Tally how many lines hold the string "script". Your reply should be that number alone.

DATASET RECORDS
(begin)

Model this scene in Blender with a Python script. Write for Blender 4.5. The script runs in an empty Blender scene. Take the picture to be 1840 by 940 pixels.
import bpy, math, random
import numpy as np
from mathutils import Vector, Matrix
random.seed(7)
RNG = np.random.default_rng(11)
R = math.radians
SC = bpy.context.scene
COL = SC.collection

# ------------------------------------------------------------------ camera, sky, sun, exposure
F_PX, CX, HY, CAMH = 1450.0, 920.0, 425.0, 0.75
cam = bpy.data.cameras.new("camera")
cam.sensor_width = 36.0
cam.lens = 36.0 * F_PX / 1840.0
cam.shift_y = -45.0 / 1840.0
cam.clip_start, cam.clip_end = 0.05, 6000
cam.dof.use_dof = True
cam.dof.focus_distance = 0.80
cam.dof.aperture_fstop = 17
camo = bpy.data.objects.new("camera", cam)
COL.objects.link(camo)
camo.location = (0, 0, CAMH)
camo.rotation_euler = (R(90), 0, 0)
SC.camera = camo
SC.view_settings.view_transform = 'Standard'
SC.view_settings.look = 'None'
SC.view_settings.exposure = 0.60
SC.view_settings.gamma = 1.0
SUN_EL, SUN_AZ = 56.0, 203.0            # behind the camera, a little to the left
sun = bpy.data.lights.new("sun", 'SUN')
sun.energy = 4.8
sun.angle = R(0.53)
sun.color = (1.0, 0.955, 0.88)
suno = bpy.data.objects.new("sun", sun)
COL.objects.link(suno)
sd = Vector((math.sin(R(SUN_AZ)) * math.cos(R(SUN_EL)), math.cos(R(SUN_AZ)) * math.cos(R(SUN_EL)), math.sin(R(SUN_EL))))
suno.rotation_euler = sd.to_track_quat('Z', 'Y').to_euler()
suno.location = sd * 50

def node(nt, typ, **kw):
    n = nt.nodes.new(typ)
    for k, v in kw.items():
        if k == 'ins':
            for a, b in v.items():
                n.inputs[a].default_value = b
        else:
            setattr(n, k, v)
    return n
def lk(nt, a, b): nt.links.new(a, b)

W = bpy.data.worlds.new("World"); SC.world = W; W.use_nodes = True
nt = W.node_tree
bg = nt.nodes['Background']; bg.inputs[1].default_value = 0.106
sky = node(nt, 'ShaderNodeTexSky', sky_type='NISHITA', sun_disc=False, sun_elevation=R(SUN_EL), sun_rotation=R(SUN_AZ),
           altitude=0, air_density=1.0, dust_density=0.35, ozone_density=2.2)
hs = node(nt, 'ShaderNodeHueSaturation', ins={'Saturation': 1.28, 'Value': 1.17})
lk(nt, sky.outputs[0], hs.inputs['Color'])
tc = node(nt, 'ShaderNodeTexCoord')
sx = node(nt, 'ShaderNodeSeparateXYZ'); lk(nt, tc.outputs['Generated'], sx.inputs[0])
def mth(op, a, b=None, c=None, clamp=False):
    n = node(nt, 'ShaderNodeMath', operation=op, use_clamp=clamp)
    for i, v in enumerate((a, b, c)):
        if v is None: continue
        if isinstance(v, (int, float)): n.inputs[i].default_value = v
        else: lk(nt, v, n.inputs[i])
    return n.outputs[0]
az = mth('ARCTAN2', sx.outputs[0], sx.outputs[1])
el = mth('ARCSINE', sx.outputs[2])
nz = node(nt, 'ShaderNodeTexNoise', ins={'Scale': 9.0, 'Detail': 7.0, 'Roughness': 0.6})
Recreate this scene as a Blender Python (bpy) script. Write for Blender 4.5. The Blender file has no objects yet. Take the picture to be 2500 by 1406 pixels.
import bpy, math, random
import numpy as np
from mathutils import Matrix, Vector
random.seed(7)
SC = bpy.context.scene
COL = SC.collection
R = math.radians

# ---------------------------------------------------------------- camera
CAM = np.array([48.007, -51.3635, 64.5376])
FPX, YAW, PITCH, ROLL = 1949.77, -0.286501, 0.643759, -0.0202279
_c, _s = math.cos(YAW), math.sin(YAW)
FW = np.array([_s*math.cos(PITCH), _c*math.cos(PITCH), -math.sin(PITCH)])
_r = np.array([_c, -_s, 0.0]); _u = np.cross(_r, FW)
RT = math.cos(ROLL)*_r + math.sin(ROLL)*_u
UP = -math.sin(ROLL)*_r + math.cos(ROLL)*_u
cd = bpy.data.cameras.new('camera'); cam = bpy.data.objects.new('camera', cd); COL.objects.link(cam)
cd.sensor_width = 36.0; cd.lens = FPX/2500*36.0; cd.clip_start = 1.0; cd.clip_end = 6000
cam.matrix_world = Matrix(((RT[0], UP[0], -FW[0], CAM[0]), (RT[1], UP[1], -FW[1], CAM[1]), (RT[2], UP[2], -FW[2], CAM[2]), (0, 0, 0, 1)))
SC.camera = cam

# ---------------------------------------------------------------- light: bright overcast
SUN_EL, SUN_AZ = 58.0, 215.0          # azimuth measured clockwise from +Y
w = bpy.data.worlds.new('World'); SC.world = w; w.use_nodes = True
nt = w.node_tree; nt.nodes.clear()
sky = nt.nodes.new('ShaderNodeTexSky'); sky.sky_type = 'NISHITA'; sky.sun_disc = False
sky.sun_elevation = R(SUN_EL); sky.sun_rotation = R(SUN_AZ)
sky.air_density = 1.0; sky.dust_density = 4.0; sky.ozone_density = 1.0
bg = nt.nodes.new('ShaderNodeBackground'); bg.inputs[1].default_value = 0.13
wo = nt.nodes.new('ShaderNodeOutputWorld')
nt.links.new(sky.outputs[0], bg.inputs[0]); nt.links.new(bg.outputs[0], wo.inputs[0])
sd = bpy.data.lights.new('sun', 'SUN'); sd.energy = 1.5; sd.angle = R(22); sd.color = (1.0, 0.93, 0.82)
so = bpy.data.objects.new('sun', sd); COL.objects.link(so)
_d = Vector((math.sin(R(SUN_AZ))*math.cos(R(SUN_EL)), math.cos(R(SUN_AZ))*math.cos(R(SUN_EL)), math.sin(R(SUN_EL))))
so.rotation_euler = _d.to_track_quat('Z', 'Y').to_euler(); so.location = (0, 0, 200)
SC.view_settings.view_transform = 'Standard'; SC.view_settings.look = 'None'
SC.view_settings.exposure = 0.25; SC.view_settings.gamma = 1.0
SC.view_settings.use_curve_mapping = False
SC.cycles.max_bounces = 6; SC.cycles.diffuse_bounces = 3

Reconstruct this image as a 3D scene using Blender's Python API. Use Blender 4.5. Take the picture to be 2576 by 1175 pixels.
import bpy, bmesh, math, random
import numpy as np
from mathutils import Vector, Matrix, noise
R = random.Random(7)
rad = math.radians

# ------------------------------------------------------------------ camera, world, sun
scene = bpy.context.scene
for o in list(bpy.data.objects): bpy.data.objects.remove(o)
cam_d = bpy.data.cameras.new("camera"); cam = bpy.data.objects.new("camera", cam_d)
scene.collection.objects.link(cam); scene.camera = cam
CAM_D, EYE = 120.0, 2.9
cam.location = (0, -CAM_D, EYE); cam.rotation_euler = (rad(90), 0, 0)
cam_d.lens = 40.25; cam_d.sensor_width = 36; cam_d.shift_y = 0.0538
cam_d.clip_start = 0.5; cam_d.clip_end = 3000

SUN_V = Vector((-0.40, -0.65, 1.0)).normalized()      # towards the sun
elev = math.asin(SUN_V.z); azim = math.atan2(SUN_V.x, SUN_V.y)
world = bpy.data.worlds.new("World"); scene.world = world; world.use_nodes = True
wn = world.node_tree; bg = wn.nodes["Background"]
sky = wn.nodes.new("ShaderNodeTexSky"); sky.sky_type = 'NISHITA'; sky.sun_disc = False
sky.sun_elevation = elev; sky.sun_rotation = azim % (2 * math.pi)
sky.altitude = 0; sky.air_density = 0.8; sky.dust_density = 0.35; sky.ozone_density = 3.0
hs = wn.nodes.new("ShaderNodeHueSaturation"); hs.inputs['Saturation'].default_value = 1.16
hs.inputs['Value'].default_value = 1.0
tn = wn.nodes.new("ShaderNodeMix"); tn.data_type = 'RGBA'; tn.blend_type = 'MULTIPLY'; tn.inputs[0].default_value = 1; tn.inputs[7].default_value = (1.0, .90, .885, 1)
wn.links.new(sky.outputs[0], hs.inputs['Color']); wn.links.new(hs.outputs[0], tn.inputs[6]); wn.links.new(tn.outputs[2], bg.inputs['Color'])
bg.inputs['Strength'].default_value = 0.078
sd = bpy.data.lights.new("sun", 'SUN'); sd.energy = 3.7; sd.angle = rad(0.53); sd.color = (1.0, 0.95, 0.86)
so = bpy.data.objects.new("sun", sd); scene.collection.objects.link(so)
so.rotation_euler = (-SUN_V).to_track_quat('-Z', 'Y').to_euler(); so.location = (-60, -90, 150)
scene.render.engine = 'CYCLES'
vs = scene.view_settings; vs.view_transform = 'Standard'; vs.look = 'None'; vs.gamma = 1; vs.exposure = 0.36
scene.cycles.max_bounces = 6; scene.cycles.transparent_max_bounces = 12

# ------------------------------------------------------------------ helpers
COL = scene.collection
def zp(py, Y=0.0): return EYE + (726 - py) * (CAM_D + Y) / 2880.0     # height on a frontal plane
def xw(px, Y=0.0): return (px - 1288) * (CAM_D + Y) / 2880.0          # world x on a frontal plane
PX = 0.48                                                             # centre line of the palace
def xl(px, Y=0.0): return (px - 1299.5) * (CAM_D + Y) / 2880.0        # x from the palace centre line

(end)

RESULT OF THE TASK
2